O rosto do Cristo tinha a serenidade dos budas, os traços eram suaves, mas precisos e sem languidez, os olhos estavam abertos e eles não estavam vazios.
Para mim, aquilo foi o que eu passei a chamar de o “choque da síntese”. Dentro e fora não estavam mais separados, a interioridade não se opunha à exterioridade. Era realmente o rosto de um homem, mas transparente à uma outra Vida. A expressão do rosto não era psíquica como é o caso de certas imagens pias, mas ontológico; não era a expressão de uma emoção ou de um sentimento qualquer, mas a expressão de um “estado de Ser”, um “Eu” que é Amor... As palavras do patriarca me vieram à mente: “Nele, Deus e o homem não estão nem separados nem embaralhados.”
Não era o rosto de um separado, do individuo fechado na densidade do seu mármore e das suas moléculas, não era o rosto de um homem sem ego, sem traços particulares, dissolvido no oceano de um Todo de beatitude e, no entanto, havia algo de ambos, uma interioridade que não deixava nada a desejar à dos budas e uma presença carnal que não deixava nada a desejar à dos Apolos.
Será que eu não estava projetando no semblante do Cristo a síntese difícil que meu espírito estava procurando elaborar?
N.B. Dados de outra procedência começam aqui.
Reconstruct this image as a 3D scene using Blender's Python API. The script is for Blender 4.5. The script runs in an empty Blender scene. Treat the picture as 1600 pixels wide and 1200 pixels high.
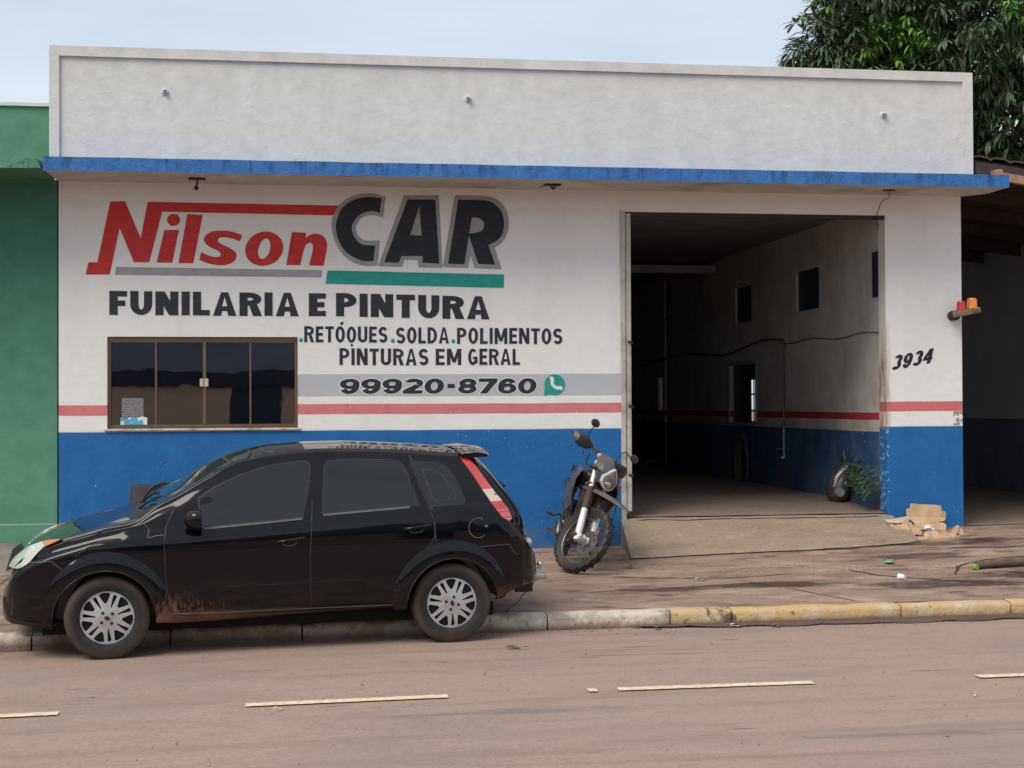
import bpy, bmesh, math, random
from mathutils import Vector, Matrix, geometry, noise as mnoise
from mathutils.bvhtree import BVHTree

SC = bpy.context.scene
COL = SC.collection
R = math.radians

# ------------------------------------------------------------------ camera
CAM_POS = Vector((0.0, -15.5, 1.77))
YAW, PITCH, ROLL = R(8.39), R(0.82), R(0.27)
fw0 = Vector((math.sin(YAW), math.cos(YAW), 0)); rt0 = Vector((math.cos(YAW), -math.sin(YAW), 0)); up0 = Vector((0, 0, 1))
fw = fw0*math.cos(PITCH) + up0*math.sin(PITCH)
u1 = up0*math.cos(PITCH) - fw0*math.sin(PITCH)
rt = rt0*math.cos(ROLL) - u1*math.sin(ROLL)
up = u1*math.cos(ROLL) + rt0*math.sin(ROLL)
cd = bpy.data.cameras.new('camera'); cam = bpy.data.objects.new('camera', cd); COL.objects.link(cam)
cam.matrix_world = Matrix(((rt.x, up.x, -fw.x, CAM_POS.x), (rt.y, up.y, -fw.y, CAM_POS.y), (rt.z, up.z, -fw.z, CAM_POS.z), (0, 0, 0, 1)))
cd.sensor_width = 36; cd.lens = 51.75; cd.clip_start = 0.1; cd.clip_end = 2000
SC.camera = cam

# ------------------------------------------------------------------ sky, sun, exposure
W = bpy.data.worlds.new('World'); SC.world = W; W.use_nodes = True
nt = W.node_tree; nt.nodes.clear()
out = nt.nodes.new('ShaderNodeOutputWorld'); bg = nt.nodes.new('ShaderNodeBackground')
sky = nt.nodes.new('ShaderNodeTexSky'); sky.sky_type = 'NISHITA'; sky.sun_disc = False
sky.sun_elevation = R(50); sky.sun_rotation = R(228); sky.air_density = 1.0; sky.dust_density = 2.0
tc = nt.nodes.new('ShaderNodeTexCoord'); mp = nt.nodes.new('ShaderNodeMapping'); mp.inputs['Scale'].default_value = (1.0, 1.0, 5.0)
nz = nt.nodes.new('ShaderNodeTexNoise'); nz.inputs['Scale'].default_value = 1.6; nz.inputs['Detail'].default_value = 6
cr = nt.nodes.new('ShaderNodeValToRGB')
cr.color_ramp.elements[0].position = 0.3; cr.color_ramp.elements[0].color = (2.85, 3.4, 4.05, 1)
cr.color_ramp.elements[1].position = 0.7; cr.color_ramp.elements[1].color = (4.2, 4.6, 5.1, 1)
mx = nt.nodes.new('ShaderNodeMix'); mx.data_type = 'RGBA'; mx.inputs[0].default_value = 0.88
nt.links.new(tc.outputs['Generated'], mp.inputs[0]); nt.links.new(mp.outputs[0], nz.inputs['Vector'])
nt.links.new(nz.outputs[0], cr.inputs[0]); nt.links.new(sky.outputs[0], mx.inputs[6]); nt.links.new(cr.outputs[0], mx.inputs[7])
nt.links.new(mx.outputs[2], bg.inputs[0]); bg.inputs[1].default_value = 0.10
nt.links.new(bg.outputs[0], out.inputs[0])
sl = bpy.data.lights.new('sun', 'SUN'); so = bpy.data.objects.new('sun', sl); COL.objects.link(so)
sl.energy = 1.5; sl.angle = R(34); sl.color = (1.0, 0.93, 0.83)
_az = R(228)   # veiled sun high behind the camera's left shoulder
_sd = Vector((math.sin(_az)*math.cos(R(50)), math.cos(_az)*math.cos(R(50)), math.sin(R(50))))
so.rotation_euler = _sd.to_track_quat('Z', 'Y').to_euler()
SC.view_settings.view_transform = 'Standard'; SC.view_settings.look = 'None'
SC.view_settings.exposure = 0.95; SC.view_settings.gamma = 1.0; SC.view_settings.use_curve_mapping = False

# ------------------------------------------------------------------ helpers: tagging and meshes
def tag(o, label=None, cat=None, group=None, kind=None):
    if label: o['label'] = label
    if cat: o['category'] = cat
    if group: o['group'] = group
    if kind: o['kind'] = kind
    return o

def empty(name, M=None, loc=None):
    o = bpy.data.objects.new(name, None); COL.objects.link(o); o.empty_display_size = 0.2
    if M is not None: o.matrix_world = M
    if loc is not None: o.location = loc
    return o

def link_mesh(name, me, parent=None):
    o = bpy.data.objects.new(name, me); COL.objects.link(o)
    if parent: o.parent = parent
    return o

class MB:
    def __init__(s): s.v = []; s.f = []
    def add(s, vs, fs, M=None):
        b = len(s.v)
        for p in vs:
            p = Vector(p)
            s.v.append(M @ p if M is not None else p)
        s.f += [tuple(i+b for i in f) for f in fs]
        return s
    def box(s, a, b, M=None):
        (x0, y0, z0), (x1, y1, z1) = a, b
        return s.add([(x0,y0,z0),(x1,y0,z0),(x1,y1,z0),(x0,y1,z0),(x0,y0,z1),(x1,y0,z1),(x1,y1,z1),(x0,y1,z1)],
                     [(0,3,2,1),(4,5,6,7),(0,1,5,4),(1,2,6,5),(2,3,7,6),(3,0,4,7)], M)
    def bbox(s, a, b, bev=0.01, M=None, seg=1):
        bm = bmesh.new(); bmesh.ops.create_cube(bm, size=1)
        a = Vector(a); b = Vector(b); d = b-a; c = (a+b)/2
        for v in bm.verts: v.co = Vector((v.co.x*d.x, v.co.y*d.y, v.co.z*d.z)) + c
        bmesh.ops.bevel(bm, geom=bm.edges[:], offset=bev, segments=seg, affect='EDGES', profile=0.5)
        bm.verts.index_update()
        s.add([v.co.copy() for v in bm.verts], [tuple(v.index for v in f.verts) for f in bm.faces], M)
        bm.free(); return s
    def tube(s, pts, r, n=10, M=None, caps=True, flat=None):
        pts = [Vector(p) for p in pts]; N = len(pts)
        rs = r if isinstance(r, (list, tuple)) else [r]*N
        vs = []; fs = []
        t0 = (pts[1]-pts[0]).normalized()
        ref = Vector((0,0,1)) if abs(t0.z) < 0.9 else Vector((1,0,0))
        a = t0.cross(ref).normalized()
        for i, p in enumerate(pts):
            t = ((pts[min(i+1,N-1)]-pts[i]).normalized() + (pts[i]-pts[max(i-1,0)]).normalized())
            t = t.normalized() if t.length > 1e-6 else t0
            a = (a - t*a.dot(t)).normalized(); b = t.cross(a)
            for k in range(n):
                q = 2*math.pi*k/n
                w = a*math.cos(q) + b*math.sin(q)*(flat if flat else 1)
                vs.append(p + w*rs[i])
        for i in range(N-1):
            for k in range(n):
                k2 = (k+1) % n
                fs.append((i*n+k, i*n+k2, (i+1)*n+k2, (i+1)*n+k))
        if caps:
            fs.append(tuple(range(n-1, -1, -1))); fs.append(tuple((N-1)*n+k for k in range(n)))
        return s.add(vs, fs, M)
    def lathe(s, prof, n=32, M=None, closed=False):
        # profile (r, y) turned round the y axis
        vs = []; fs = []; m = len(prof)
        for k in range(n):
            q = 2*math.pi*k/n
            for (r, y) in prof: vs.append((r*math.cos(q), y, r*math.sin(q)))
        for k in range(n):
            k2 = (k+1) % n
            for i in range(m if closed else m-1):
                j = (i+1) % m
                fs.append((k*m+i, k*m+j, k2*m+j, k2*m+i))
        return s.add(vs, fs, M)
    def sphere(s, c, r, n=16, m=10, M=None):
        r = r if isinstance(r, (list, tuple)) else (r, r, r)
        vs = []; fs = []
        for i in range(m+1):
            a = math.pi*i/m
            for k in range(n):
                q = 2*math.pi*k/n
                vs.append((c[0]+r[0]*math.sin(a)*math.cos(q), c[1]+r[1]*math.sin(a)*math.sin(q), c[2]+r[2]*math.cos(a)))
        for i in range(m):
            for k in range(n):
                k2 = (k+1) % n; fs.append((i*n+k, (i+1)*n+k, (i+1)*n+k2, i*n+k2))
        return s.add(vs, fs, M)
    def slab(s, adds, subs, w0, w1, fr, step=None):
        # union of 2-D polygons minus others, given thickness; fr(u, v, w) -> point
        vv, tt = fill2d(adds, subs, step)
        n = len(vv)
        vs = [fr(p[0], p[1], w0) for p in vv]
        fs = [tuple(t) for t in tt]
        if w1 is not None:
            vs += [fr(p[0], p[1], w1) for p in vv]
            fs += [tuple(i+n for i in reversed(t)) for t in tt]
            for (a, b) in boundary(tt): fs.append((b, a, a+n, b+n))
        return s.add(vs, fs)
    def build(s, name, m=None, parent=None, smooth=None, weld=True, M=None):
        me = bpy.data.meshes.new(name); me.from_pydata([tuple(p) for p in s.v], [], s.f)
        if weld:
            bm = bmesh.new(); bm.from_mesh(me)
            bmesh.ops.remove_doubles(bm, verts=bm.verts, dist=1e-5)
            bmesh.ops.dissolve_degenerate(bm, edges=bm.edges, dist=1e-6)
            if smooth != 'raw': bmesh.ops.recalc_face_normals(bm, faces=bm.faces)
            bm.to_mesh(me); bm.free()
        if smooth is not None and smooth != 'raw':
            me.shade_smooth(); me.set_sharp_from_angle(angle=R(smooth))
        if m: me.materials.append(m)
        o = link_mesh(name, me, parent)
        if M is not None: o.matrix_local = M
        return o

def inpoly(x, y, P):
    c = False; j = len(P)-1
    for i in range(len(P)):
        xi, yi = P[i][0], P[i][1]; xj, yj = P[j][0], P[j][1]
        if (yi > y) != (yj > y) and x < (xj-xi)*(y-yi)/(yj-yi)+xi: c = not c
        j = i
    return c

def resample(P, step):
    o = []
    for i in range(len(P)):
        a = P[i]; b = P[(i+1) % len(P)]
        d = math.hypot(b[0]-a[0], b[1]-a[1]); n = max(1, int(math.ceil(d/step)))
        for k in range(n): o.append((a[0]+(b[0]-a[0])*k/n, a[1]+(b[1]-a[1])*k/n))
    return o

def fill2d(adds, subs=(), step=None):
    if step:
        adds = [resample(p, step) for p in adds]; subs = [resample(p, step) for p in subs]
    V = []; E = []
    for P in list(adds)+list(subs):
        b = len(V); n = len(P)
        V += [Vector((p[0], p[1])) for p in P]; E += [(b+i, b+(i+1) % n) for i in range(n)]
    if step:
        xs = [v.x for v in V]; ys = [v.y for v in V]
        x = min(xs)+step*0.6; row = 0
        def far(px, py):
            for v in Vb:
                if abs(v.x-px) < step*0.45 and abs(v.y-py) < step*0.45: return False
            return True
        Vb = V[:]
        while x < max(xs):
            y = min(ys)+step*(0.6 if row % 2 else 0.3); row += 1
            while y < max(ys):
                if any(inpoly(x, y, p) for p in adds) and not any(inpoly(x, y, p) for p in subs) and far(x, y): V.append(Vector((x, y)))
                y += step
            x += step
    r = geometry.delaunay_2d_cdt(V, E, [], 0, 1e-6)
    vv = [(v[0], v[1]) for v in r[0]]; tt = []
    for f in r[2]:
        cx = sum(vv[i][0] for i in f)/len(f); cy = sum(vv[i][1] for i in f)/len(f)
        if any(inpoly(cx, cy, p) for p in adds) and not any(inpoly(cx, cy, p) for p in subs): tt.append(tuple(f))
    return vv, tt

def boundary(tt):
    cnt = {}
    for t in tt:
        for i in range(len(t)):
            a, b = t[i], t[(i+1) % len(t)]
            cnt[(min(a,b), max(a,b))] = cnt.get((min(a,b), max(a,b)), []) + [(a, b)]
    return [e[0] for e in cnt.values() if len(e) == 1]

def rect(x0, y0, x1, y1): return [(x0,y0),(x1,y0),(x1,y1),(x0,y1)]
def ellipse(cx, cy, a, b, n=32, t0=0): return [(cx+a*math.cos(t0+2*math.pi*i/n), cy+b*math.sin(t0+2*math.pi*i/n)) for i in range(n)]
def interp(T, x):
    if x <= T[0][0]: return T[0][1]
    for (a, b), (c, d) in zip(T, T[1:]):
        if x <= c: return b+(d-b)*(x-a)/(c-a)
    return T[-1][1]
def sm(T, x, w=0.05):
    return sum(interp(T, x+w*k/2)*q for k, q in ((-2,1),(-1,2),(0,3),(1,2),(2,1)))/9
def catmull(P, k):
    o = []; n = len(P)
    for i in range(n-1):
        a, b, c, d = P[max(i-1,0)], P[i], P[i+1], P[min(i+2,n-1)]
        for j in range(k):
            t = j/k
            o.append(0.5*((2*b)+(c-a)*t+(2*a-5*b+4*c-d)*t*t+(3*b-a-3*c+d)*t**3))
    o.append(P[-1]); return o
def rnd(a, b): return random.uniform(a, b)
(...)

Sem dúvida, mas o ícone estava ali, com o seu rosto sem sorriso que, no entanto, era todo acolhimento, com seus olhos abertos que me fitavam e que, no entanto, olham o interior, “para o Pai”. Mas isso eu aprenderia em seguida... Naquele momento preciso, eu apenas recebia o “choque da síntese”. Essa síntese não era uma soma de pensamentos, uma nova ideologia, mas “Alguém”, uma “verdade em pessoa”. Não uma verdade científica, nem filosófica, sequer teológica: uma verdade em presença, um “Eu sou a Verdade”, um “Eu sou verdadeiro”, verdadeiramente Deus, verdadeiramente homem, no interior e no exterior, no início, no fim; eu sou o alpha e o omega.